# start of Provided material

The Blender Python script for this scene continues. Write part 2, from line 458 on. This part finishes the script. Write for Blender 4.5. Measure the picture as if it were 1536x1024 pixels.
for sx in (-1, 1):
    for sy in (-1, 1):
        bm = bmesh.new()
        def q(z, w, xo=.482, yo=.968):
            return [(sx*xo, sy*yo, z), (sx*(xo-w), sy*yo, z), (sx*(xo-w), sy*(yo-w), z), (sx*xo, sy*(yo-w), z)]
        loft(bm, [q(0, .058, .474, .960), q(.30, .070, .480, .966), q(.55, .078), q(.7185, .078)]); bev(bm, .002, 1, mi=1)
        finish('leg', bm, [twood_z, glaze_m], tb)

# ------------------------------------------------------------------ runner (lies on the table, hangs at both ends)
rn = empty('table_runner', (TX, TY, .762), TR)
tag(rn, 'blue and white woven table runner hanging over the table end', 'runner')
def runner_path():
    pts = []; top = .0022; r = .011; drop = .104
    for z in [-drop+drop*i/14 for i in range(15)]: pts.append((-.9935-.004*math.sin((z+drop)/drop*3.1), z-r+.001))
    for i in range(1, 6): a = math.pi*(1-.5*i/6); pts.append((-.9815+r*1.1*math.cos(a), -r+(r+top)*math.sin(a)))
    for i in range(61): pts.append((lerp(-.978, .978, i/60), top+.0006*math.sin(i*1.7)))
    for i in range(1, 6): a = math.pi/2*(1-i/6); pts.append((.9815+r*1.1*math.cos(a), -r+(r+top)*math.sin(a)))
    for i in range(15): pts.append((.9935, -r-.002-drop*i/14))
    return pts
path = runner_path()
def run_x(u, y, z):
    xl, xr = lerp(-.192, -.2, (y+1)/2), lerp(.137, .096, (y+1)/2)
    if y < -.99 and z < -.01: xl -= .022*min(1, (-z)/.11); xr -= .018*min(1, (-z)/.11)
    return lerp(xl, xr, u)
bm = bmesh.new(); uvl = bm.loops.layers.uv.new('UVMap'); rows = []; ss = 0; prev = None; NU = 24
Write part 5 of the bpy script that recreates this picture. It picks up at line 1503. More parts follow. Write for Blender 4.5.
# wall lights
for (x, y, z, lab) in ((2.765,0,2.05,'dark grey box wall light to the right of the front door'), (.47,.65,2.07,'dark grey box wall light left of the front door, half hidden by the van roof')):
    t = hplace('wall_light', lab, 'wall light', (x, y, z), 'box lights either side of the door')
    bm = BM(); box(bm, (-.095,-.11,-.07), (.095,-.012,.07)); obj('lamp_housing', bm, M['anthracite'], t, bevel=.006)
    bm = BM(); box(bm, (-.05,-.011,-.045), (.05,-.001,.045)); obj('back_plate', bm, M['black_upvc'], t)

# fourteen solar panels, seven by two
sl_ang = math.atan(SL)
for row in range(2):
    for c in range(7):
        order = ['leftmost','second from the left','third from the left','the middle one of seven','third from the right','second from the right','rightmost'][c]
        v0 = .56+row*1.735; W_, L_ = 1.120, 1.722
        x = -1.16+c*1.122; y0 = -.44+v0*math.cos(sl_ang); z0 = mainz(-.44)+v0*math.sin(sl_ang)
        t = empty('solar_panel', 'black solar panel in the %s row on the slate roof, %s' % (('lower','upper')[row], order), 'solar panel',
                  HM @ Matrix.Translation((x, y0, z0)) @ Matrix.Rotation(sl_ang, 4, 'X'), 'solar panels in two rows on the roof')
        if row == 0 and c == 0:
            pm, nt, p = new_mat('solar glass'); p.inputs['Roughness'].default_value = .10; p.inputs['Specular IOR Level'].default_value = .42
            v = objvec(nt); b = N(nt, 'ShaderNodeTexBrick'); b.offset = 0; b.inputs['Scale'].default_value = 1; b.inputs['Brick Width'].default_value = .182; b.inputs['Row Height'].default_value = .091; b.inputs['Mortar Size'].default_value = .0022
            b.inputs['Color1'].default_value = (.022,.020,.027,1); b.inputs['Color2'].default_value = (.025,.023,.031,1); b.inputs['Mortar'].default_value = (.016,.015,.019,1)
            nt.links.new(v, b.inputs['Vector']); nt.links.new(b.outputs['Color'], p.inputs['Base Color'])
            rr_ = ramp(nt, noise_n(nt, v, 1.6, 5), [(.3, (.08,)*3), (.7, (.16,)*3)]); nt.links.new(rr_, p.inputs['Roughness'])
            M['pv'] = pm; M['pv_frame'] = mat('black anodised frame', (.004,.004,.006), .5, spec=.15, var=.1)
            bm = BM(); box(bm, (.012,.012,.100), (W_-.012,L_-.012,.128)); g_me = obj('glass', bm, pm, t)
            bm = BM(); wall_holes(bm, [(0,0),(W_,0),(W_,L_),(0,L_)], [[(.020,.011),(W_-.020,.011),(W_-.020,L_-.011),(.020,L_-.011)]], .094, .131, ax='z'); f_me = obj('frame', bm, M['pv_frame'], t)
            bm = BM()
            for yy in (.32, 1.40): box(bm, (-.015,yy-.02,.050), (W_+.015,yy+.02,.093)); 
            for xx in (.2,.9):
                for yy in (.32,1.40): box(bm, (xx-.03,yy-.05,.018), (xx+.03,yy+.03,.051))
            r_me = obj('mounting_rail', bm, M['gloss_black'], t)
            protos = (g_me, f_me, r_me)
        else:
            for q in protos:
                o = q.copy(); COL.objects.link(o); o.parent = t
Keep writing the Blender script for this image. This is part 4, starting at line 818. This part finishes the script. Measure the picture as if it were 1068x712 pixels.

# end of Provided material

Your task is to quote the lines above, beginning with the first and ending with the one that holds "finish('leg', bm, [twood_z, glaze_m], tb)".

- Correct response:
The Blender Python script for this scene continues. Write part 2, from line 458 on. This part finishes the script. Write for Blender 4.5. Measure the picture as if it were 1536x1024 pixels.
for sx in (-1, 1):
    for sy in (-1, 1):
        bm = bmesh.new()
        def q(z, w, xo=.482, yo=.968):
            return [(sx*xo, sy*yo, z), (sx*(xo-w), sy*yo, z), (sx*(xo-w), sy*(yo-w), z), (sx*xo, sy*(yo-w), z)]
        loft(bm, [q(0, .058, .474, .960), q(.30, .070, .480, .966), q(.55, .078), q(.7185, .078)]); bev(bm, .002, 1, mi=1)
        finish('leg', bm, [twood_z, glaze_m], tb)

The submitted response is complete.